Opinion
October 10, 1991
Appeal from the Family Court, New York County (Mary Bednar, J.).
Appellant defaulted at the inquest held on September 11th, 1989, after which findings of fact were entered, along with an order of disposition. On October 2, 1989, appellant moved to vacate her default. The motion was granted only to the extent of vacating the order of disposition, but denied wherein it sought to vacate the findings of fact. A dispositional hearing de novo was held on December 8, 1989, at which time appellant appeared and was permitted to present evidence. The court determined that the best interests of Antoine required termination of appellant's parental rights. Appellant contends that it was error for the court to have vacated the original dispositional order, without a concommitant vacatur of the findings of fact.
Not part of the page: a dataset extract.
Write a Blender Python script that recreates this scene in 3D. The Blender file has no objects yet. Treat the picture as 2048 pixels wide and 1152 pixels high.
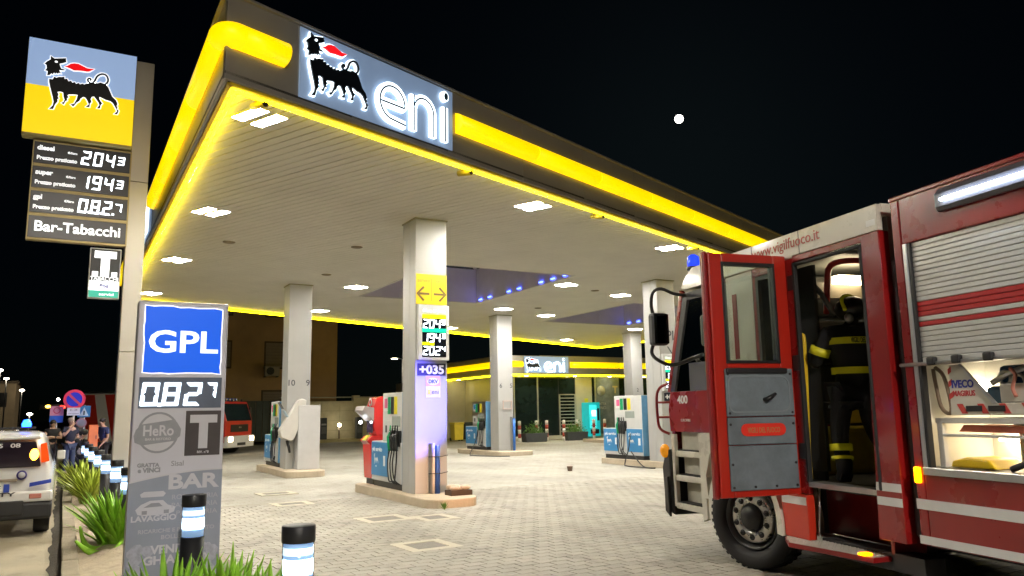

In order to vacate the default with respect to the findings of fact, appellant must demonstrate not only a reasonable excuse for the default, but also a meritorious defense (Matter of "Male" Jones, 128 A.D.2d 403), neither of which she has done here. Her excuse for not attending court on the day of the hearing was specious and she failed to offer any valid explanation for her complete failure to contact her child during the entire time of his foster care placement. The evidence was conclusive that appellant had abandoned her child for the requisite six months prior to the filing of the petition, pursuant to Social Services Law § 384-b (4) (b).
We have examined appellant's remaining contentions, and find them to be without merit.
Concur — Murphy, P.J., Rosenberger, Ellerin, Ross and Rubin, JJ.